Con una nota diramata in questi giorni, il Ministero dell’Istruzione interviene ancora sul progetto di sperimentazione in materia di valutazione dei docenti proposto alle scuole delle città di Napoli e Torino.
Innanzitutto il Ministero allunga i tempi per le adesioni fino al 7 febbraio e allarga la sperimentazione all’intera provincia di Milano.
Non solo, ma invita anche le scuole interessate a chiedere la consulenza degli esperti del Ministero disponibili ad incontrare i docenti che vogliono avere informazioni più precise prima di prendere una decisione definitiva. Unico vincolo: la richiesta di consulenza dovrà essere trasmessa all’Ufficio scolastico regionale entro il prossimo 17 gennaio.
In due paginette allegate alla nota, il Ministero tenta anche di dare qualche risposta ai problemi più diffusi fin qui emersi:
1) vaghezza dei criteri previsti per scegliere gli insegnanti da premiare;
2) dannosità di premi che finiscano per generare liste dei “buoni” e dei ” cattivi” tali da minare la cooperazione tra gli insegnanti senza migliorare la didattica;
3) scarsità del campione utilizzato e approssimazione del protocollo di sperimentazione;
4) mancanza di una risposta all’esigenza di creare delle prospettive di carriera per i docenti;
5) questa sperimentazione serve a mascherare i tagli che recentemente hanno interessato la scuola italiana e non ha prospettive di lungo periodo perché non è inserita in un disegno organico di valutazione del sistema scolastico.
Su tutte le questioni il Ministero fornisce le proprie spiegazioni.
Iniziando dal primo punto: i criteri di valutazione che il nucleo, composto da due docenti, dal dirigente e dal presidente del Consiglio di Istituto (senza diritto di voto), dovrà considerare sono volutamente poco strutturati proprio per consentire una valutazione di tipo qualitativo.
“L’alternativa – osservano i tecnici del Ministero – era descrivere in modo preciso griglie di indicatori che alla fine producessero un numero capace di racchiudere tutto quello che un buon professore rappresenta. Avrebbero preferito questo gli insegnanti? Probabilmente no, perché sanno quanto fuorvianti possano essere questi indicatori numerici”.

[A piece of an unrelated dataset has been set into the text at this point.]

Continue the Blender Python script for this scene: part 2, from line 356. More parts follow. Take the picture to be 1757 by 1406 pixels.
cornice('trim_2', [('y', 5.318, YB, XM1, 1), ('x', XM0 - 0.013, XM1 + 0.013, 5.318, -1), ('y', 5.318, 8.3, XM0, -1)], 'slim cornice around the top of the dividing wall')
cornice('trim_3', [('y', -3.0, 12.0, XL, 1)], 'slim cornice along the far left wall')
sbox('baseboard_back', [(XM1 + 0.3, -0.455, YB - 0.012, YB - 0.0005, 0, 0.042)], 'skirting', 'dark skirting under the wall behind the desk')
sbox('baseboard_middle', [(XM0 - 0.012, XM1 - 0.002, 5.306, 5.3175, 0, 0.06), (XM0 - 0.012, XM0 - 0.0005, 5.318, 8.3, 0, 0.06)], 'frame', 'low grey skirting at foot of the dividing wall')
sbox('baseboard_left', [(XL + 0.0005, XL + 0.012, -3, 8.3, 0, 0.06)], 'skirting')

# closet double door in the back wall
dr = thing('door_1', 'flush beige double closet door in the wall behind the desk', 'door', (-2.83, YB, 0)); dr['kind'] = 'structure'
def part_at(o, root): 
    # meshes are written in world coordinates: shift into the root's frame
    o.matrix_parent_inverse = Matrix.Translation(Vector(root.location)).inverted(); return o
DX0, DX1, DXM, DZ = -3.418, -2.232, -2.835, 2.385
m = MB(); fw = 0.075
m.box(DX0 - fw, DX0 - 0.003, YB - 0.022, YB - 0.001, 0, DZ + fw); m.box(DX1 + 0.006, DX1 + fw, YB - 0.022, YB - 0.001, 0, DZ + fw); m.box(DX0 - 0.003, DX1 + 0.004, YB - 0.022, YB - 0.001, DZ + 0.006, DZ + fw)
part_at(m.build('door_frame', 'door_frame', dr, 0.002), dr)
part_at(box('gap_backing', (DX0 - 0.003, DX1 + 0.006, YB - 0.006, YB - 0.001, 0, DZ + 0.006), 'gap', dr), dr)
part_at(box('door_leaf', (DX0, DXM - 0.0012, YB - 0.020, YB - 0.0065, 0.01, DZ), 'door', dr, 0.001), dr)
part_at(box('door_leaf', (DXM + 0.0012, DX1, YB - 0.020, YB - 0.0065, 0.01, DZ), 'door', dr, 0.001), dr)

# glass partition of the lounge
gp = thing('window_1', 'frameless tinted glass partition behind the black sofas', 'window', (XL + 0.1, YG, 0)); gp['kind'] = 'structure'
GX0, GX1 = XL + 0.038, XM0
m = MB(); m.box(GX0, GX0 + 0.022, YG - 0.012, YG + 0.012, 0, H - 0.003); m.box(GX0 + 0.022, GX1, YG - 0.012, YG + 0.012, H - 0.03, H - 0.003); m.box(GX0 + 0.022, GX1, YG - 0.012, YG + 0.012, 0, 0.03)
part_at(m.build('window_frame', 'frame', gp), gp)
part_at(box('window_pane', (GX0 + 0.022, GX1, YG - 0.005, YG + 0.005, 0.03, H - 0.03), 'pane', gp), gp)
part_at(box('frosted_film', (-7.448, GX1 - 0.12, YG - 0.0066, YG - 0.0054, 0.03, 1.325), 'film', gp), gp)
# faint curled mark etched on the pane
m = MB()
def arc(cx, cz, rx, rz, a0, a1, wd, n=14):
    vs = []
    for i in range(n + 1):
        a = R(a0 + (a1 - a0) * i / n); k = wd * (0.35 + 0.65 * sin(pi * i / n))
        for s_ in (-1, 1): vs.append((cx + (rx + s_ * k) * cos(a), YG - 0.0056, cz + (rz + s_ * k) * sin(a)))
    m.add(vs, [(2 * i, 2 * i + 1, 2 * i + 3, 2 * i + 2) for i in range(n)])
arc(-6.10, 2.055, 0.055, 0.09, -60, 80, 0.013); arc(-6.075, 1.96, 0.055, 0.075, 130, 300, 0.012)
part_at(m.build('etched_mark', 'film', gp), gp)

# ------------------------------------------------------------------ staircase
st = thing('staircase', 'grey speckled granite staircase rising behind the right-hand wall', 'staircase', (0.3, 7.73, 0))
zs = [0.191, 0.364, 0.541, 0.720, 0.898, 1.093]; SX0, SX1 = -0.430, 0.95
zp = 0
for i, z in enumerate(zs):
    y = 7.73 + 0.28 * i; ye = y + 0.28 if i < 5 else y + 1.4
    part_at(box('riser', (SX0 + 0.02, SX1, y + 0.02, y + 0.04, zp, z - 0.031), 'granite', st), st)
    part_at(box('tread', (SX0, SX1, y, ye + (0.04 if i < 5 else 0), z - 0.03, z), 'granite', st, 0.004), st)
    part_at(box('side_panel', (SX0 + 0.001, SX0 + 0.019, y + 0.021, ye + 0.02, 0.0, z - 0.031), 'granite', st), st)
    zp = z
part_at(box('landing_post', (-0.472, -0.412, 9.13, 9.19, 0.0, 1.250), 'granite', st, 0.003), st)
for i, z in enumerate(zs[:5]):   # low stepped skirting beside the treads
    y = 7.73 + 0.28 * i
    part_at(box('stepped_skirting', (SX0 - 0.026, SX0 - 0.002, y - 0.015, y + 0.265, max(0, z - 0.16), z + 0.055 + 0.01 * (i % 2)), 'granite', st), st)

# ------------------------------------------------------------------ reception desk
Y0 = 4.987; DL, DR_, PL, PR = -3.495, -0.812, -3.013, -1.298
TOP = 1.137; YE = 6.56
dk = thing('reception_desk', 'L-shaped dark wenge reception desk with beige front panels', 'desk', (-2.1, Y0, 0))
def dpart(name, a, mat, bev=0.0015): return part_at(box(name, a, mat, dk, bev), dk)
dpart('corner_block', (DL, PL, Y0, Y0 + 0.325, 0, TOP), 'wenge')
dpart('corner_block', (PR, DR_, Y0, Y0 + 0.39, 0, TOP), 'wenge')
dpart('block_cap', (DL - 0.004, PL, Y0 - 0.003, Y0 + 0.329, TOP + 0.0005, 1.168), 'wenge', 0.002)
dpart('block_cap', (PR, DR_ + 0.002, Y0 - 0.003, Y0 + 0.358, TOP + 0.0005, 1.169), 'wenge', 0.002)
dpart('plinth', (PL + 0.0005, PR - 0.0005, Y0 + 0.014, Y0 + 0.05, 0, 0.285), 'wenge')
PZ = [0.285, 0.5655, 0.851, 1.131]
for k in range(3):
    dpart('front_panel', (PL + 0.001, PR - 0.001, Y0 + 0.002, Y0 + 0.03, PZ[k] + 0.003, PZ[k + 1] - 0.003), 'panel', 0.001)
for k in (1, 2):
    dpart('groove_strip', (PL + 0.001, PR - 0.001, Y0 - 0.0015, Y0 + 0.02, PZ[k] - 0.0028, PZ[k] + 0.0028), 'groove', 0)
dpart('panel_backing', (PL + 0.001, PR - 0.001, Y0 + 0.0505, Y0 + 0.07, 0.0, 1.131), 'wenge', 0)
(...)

“Riguardo al secondo punto – si legge nella nota – tutti i critici premettono di essere favorevoli alla valutazione. Eppure, subito dopo la premessa, lamentano il rischio che fare distinzioni tra gli insegnanti deteriori la loro disponibilità a cooperare nell’interesse
degli alunni”.
“Lo scopo di questa sperimentazione – aggiunge ancora il Ministero – è studiare come identificare quegli insegnanti sulle cui capacità umane e professionali nessuno ha da discutere”.
Sulle modeste dimensioni del campione sperimentale il Ministero risponde, per la verità in modo un po’ tautologico, che “anche nelle sperimentazioni in altri settori si inizia in piccola scala e se i risultati sono soddisfacenti si allarga”.
“I risultati di questa sperimentazione – conclude poi la nota – serviranno comunque a qualsiasi amministrazione futura, indipendentemente dal suo colore, visto che tutti, ritengono che qualche forma di valutazione nella scuola sia necessaria e inevitabile”.
Come dire: chi è pregiudizialmente contrario al progetto farebbe bene a ricordare che la necessità di legare lo sviluppo di carriera e professionalità con procedure valutative condivise è ormai ricnosciuta da molti, indipendentemente dagli schieramenti politici.
Insomma: se fra sei mesi il Ministero dovesse essere guidato da un esponente del centro-sinistra la questione non cambierebbe molto e la valutazione dei docenti continuerebbe ad essere del tutto ineludibile.
D’altra parte il ministro Gelmini lo aveva già annunciato qualche mese fa: se non si riuscirà a trovare una soluzione condivisa, il Governo non avrà difficoltà ad affrontare la questione per via legislativa.
Sembra proprio questo il senso delle ultime parole della nota ministeriale: “Se queste strade [e cioè le proposte del progetto sperimentale, ndr] si riveleranno sbagliate, a quel punto lo sapremo e ne percorreremo altre”.